On my army ambulance it survived 15 Finnish years with rockwool type insulation on bare vw metalwork with no probs, and that with a heated interior, cold exterior which should be perfect for rot, but was not.

Posted: 28 Nov 2008, 19:55
by fraggers
i used
http://www.wickes.co.uk/Polystyrene-She ... nvt/210823

[img:161:161]http://www.wickes.co.uk/content/ebiz/wi ... medium.jpg[/img]

This was cut up and jammed into the cavity then taped up with silver gaffer tape then covered the cavity hole with the thermo foil

http://www.wickes.co.uk/FOIL-INSULATION ... nvt/210022
[img:161:161]http://www.wickes.co.uk/content/ebiz/wi ... medium.jpg[/img]

however i am now a little concerned about the condensation forming behind the ploystrene.. I will have to have look.

Posted: 29 Nov 2008, 10:01
by mike the van
I went for the silver bubble wrap, as it fits into narrow spaces and can be doubled up to give the added performance, suppose if the bus is non leaky then the fibre glass route is fine.

Spoke to a building regs mate who reckoned OK that if sealed on the inside from the moist air, something to do with dew point ! That s why sometimes too much insulation in a roof can lead to damp problems, coz the cold point is within the thickness insulation and the insulation gets damp,
Keeping it dry is essential

Mike

2.0 A/C not so air cold !

Posted: 29 Nov 2008, 10:33
by lloyd
using a vapor barrier behind panels keeps condensation caused by dewpoint from happening.

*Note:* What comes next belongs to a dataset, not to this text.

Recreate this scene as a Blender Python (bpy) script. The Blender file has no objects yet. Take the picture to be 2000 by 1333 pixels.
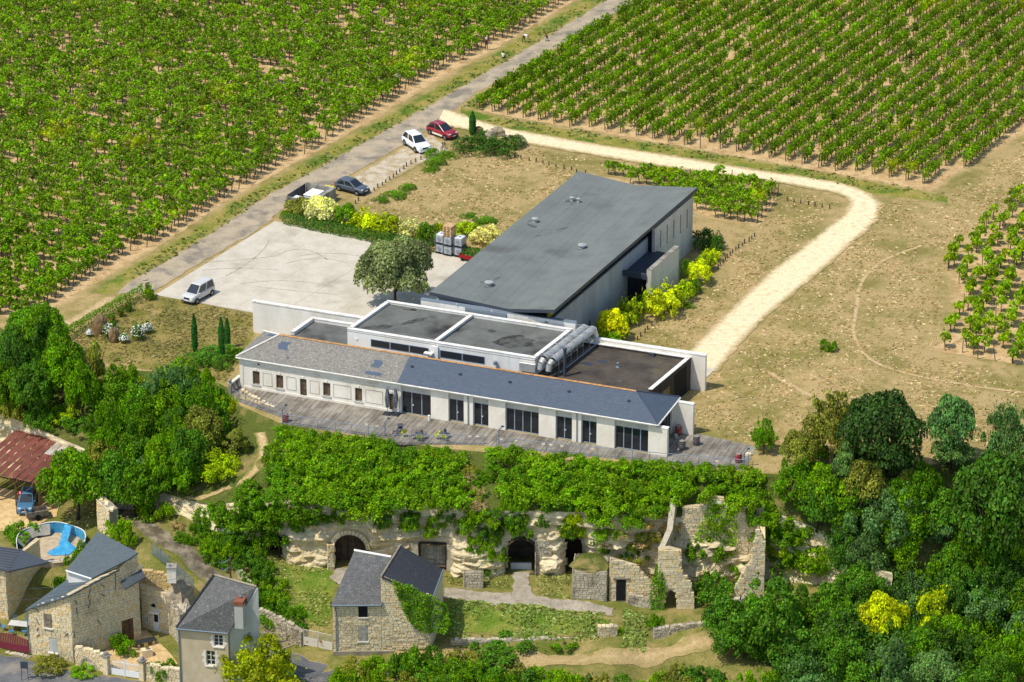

Ideal would be a one way barrier that breaths into van but stops moisture fron getting in. Tyvek might work. It is used for outside of outside wall before siding on frame construction. Have not seen it used on inside between room/plasterboard and insulation. Have used rolls of plastic between plasterboard and insulation to keep moisture out of insulation, but outside of insulation is tyvek over plywood under siding, so will breath moisture out, but not let it in. Problem is sealed area if it ever does get a leak and let moisture in... once in it can never get out. :cry:

Posted: 30 Nov 2008, 21:45
by dugcati
With a vapour barrier in placec between the insulation and the vehicle interior - would drilling a few well chosen breather holes not help with the old moisture issue?

Posted: 30 Nov 2008, 22:03
by lloyd
dugcati wrote:With a vapour barrier in placec between the insulation and the vehicle interior - would drilling a few well chosen breather holes not help with the old moisture issue?
Possibly, but if any moisture gets in through holes, the only way out is as vapor out the top.. If it can't get out the top it will condense and run back down.

Kinda a catch 22. :wink: Dewpoint and all.. warm air hold more moisture then cool/cold air. warm air goes in through holes and bingo.. dewpoint .. condenses. To get it out it must be warmed up to at least the temp it was before it condenses and then be moved out.

Winter camping is worst as our breathing and cooking release lots of moisture in warm space. If this warm moist air gets behind panels... or moisture condenses on windows or metal and leaks behind panels it's very hard to get it out again.

I don't know the solution, only the potential problems... so not a big helps .. Sorry

Posted: 01 Dec 2008, 19:23
by ajp
I'm glad this topic has come up as it is something I'm considering doing next year.
I have an Idea and would be interested to what other opions on it are...

Very basic really as its highly likley that condensation will ocour how about sealing all the inside of the panels with either underseal or good old fashioned hammerite to prevent the moisture from getting to the metal?

Re: What's the best solution for insulation of panels and floor

Posted: 16 Dec 2008, 22:45
by ajp
I've been thinking about this again... Thermowrap attached to the skin of the van with contact adehsive? No gap between insulation and metal means you can't get condensation between them but would you get condensation then on the inside of the insulation?